8. [Sanskrit available]
After they were reduced to the state of vacuity amidst the vast vacuum, their vacuous and self-conscious souls, were led by the reminiscence of their former states to behold the earth (to which they had been so much attached).

9. [Sanskrit available]
They saw the seven continents with their belts of the seven oceans, and also the cities and towns with which they were decorated every where.

10. [Sanskrit available]
They beheld the sky above, with the orbs of the sun and moon forming the pupils of its eyes; and also the clusters of stars, that were hanging as chains of pearls about its neck, and the flaky clouds that formed its folded vest.

11. [Sanskrit available]
They saw with their intellectual eye, the stupendous bodies that rose out of chaos at the revolutions of past kalpa cycles, and filled the amplitude of the sky and all sides of the horizon with the gigantic forms. (These were the big bodies of the many Unitarian Saivas that appeared at the beginning of repeated creations).

12. [Sanskrit available]
Being possest of their consciousness in their spiritual forms, they descended to observe the manners of elemental bodies that were exposed before them.

13. [Sanskrit available]
All the four Vipaschitas were actuated by their previous impressions, to the inquiry into the measure and extent of the ignorance, which led people to the belief of the body as soul itself, in want of their knowledge of the spiritual soul (as it is the case with gross materialists).

14. [Sanskrit available]
They roved from one continent to another, to witness in what part of this ideal globe of the earth was this ignorance (avidya) most firmly seated, so as to give it the appearance of a visible substance.

15. [Sanskrit available]
Then passing over the seven continents and oceans, the western Vipaschit, happened to meet with the God Hari standing on a parcel of firm land.

16. [Sanskrit available]
Receiving then the incomparable knowledge of divine truth from him, he remained in his samadhi meditation at that spot for full five years.

17. [Sanskrit available]
Finding afterwards his soul to be full with divine presence, he relinquished even his spiritual body, he fled like his vital breath, to the transcendent vacuum of final extinction nirvana.

18. [Sanskrit available]
The eastern Vipaschit was translated to the region of moon (by his adoration of that luminary), and was seated beside that full bright orb (for his great purity and piety).
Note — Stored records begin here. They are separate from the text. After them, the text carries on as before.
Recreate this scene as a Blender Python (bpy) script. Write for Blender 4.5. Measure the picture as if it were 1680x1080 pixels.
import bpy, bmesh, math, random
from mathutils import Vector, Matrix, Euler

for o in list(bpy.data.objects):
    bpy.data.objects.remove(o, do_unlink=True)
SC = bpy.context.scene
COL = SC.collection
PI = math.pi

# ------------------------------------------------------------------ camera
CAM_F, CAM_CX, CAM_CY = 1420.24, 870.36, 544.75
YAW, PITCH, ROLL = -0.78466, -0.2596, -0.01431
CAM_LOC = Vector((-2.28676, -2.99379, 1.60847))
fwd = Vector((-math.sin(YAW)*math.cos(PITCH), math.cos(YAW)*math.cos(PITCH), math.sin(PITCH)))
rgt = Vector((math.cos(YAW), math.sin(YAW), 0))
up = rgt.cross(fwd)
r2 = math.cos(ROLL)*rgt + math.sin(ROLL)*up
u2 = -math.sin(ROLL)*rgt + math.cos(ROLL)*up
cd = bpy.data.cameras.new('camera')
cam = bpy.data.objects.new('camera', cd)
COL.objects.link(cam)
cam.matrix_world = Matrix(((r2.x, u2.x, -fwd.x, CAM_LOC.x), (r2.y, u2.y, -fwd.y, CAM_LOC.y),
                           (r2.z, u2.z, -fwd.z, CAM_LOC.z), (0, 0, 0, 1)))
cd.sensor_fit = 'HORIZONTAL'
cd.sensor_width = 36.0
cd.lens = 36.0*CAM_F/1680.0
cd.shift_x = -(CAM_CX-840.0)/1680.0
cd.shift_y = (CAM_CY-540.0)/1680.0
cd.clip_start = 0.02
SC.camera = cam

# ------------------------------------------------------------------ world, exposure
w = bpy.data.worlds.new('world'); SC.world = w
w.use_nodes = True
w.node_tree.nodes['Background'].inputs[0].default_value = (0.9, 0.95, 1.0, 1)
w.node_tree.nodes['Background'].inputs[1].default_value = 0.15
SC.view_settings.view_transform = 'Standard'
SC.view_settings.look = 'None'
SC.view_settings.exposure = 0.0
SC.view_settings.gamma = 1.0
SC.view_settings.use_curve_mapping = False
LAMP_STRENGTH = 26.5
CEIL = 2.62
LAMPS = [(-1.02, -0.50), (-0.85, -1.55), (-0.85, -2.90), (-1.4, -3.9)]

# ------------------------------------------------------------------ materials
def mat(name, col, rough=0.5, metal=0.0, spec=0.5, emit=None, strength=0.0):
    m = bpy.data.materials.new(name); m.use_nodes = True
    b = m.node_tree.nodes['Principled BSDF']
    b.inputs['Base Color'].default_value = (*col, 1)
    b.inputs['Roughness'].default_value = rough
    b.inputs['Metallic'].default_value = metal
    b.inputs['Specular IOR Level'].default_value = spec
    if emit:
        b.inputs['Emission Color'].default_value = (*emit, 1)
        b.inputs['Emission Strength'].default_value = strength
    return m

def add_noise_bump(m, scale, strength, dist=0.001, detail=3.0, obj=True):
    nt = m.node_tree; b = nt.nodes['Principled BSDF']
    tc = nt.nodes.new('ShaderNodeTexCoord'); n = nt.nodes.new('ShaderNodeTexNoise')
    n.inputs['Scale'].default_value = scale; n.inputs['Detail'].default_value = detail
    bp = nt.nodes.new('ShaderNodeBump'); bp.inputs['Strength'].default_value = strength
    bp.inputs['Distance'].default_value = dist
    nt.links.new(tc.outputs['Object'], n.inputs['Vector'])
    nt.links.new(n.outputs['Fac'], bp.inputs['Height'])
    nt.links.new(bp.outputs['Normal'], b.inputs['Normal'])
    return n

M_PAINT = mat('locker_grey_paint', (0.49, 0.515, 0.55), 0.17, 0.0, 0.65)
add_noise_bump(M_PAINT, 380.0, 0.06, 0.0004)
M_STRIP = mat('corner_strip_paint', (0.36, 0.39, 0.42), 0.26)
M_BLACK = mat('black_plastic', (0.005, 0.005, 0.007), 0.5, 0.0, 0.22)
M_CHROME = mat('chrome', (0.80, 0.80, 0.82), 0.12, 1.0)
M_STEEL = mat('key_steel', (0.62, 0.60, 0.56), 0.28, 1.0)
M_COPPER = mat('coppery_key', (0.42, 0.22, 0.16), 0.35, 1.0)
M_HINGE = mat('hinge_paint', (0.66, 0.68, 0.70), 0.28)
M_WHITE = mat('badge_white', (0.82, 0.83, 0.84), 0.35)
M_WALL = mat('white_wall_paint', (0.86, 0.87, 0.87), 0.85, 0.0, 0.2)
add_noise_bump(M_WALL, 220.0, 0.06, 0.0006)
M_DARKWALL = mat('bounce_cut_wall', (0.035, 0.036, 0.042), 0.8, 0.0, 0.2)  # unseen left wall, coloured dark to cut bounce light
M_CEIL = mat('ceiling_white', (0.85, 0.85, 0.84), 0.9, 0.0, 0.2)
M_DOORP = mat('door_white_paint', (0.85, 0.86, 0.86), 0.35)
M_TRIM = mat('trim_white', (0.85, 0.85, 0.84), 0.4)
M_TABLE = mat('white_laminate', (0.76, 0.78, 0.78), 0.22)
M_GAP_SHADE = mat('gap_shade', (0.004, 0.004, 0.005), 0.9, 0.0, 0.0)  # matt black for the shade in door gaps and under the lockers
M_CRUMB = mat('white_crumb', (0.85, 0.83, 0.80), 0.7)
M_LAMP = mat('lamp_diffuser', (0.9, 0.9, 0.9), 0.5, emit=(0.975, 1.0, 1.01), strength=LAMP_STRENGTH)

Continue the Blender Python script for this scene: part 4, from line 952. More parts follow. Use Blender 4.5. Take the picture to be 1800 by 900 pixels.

But the prince, though placed in the exalted sphere of the moon, continued ever afterwards to lament for the loss of his former body. (So heavenly souls are said to long for their bodies).

19. [Sanskrit available]
The southern prince being forgetful of his spiritual nature, thinks himself to be reigning in the Salmalidwipa, and employed in the investigation of external and sensible objects.

20. [Sanskrit available]
The northern one dwelling amidst the limpid waters of the seventh ocean, thought himself to be devoured by a shark, which retained him in his belly for the space of a thousand and one years.

21. [Sanskrit available]
There he fed upon the bowels of the shark, which killed the animal in a short time; and then he came out of its belly, as if it gave birth to a young shark.

22. [Sanskrit available]
Then he passed the frigid ocean of snows and over its icy tracts, stretching to eighty thousand yojanas (or leagues) in dimension.

23. [Sanskrit available]
He next arrived [at] a spot of solid gold, which was the haunt of gods, and stretched to ten thousand yojanas, and here he met with his end.

24. [Sanskrit available]
In this land the prince Vipaschit attained the state of a Godhead, in the same manner as a piece of wood is turned to fire in a burning furnace.

25. [Sanskrit available]
Being one of the principal gods, he went to the Lokaloka or polar mountain, which surrounded the globe of the earth, as an aqueduct begirds the base of a tree.

26. [Sanskrit available]
It rises to the height of fifty thousand yojanas, and has the inhabited earth on one side of it which faces the sunlight, and eternal darkness reigning on the other.

27. [Sanskrit available]
He ascended to the top of the polar mount, which pierced the starry sphere; and as he was seated upon it, he was beheld in the light of a star by the beholders below.

28. [Sanskrit available]
Beyond that spot and afar from this highest mountain, lay the deep and dark abyss of infinite void.

29. [Sanskrit available]
Here was the end of the globular form of this earth, and beyond it was the vacuity of the sky, of fathomless depth, and full of impervious darkness.

30. [Sanskrit available]
There reigns a darkness of the hue of a swarm of black bees, and as the shade of the black tamala trees; there is neither the stable earth nor any moving body under the extended sky; this great void is devoid of support, nor does it support anything whatever at any time. (This is chaos).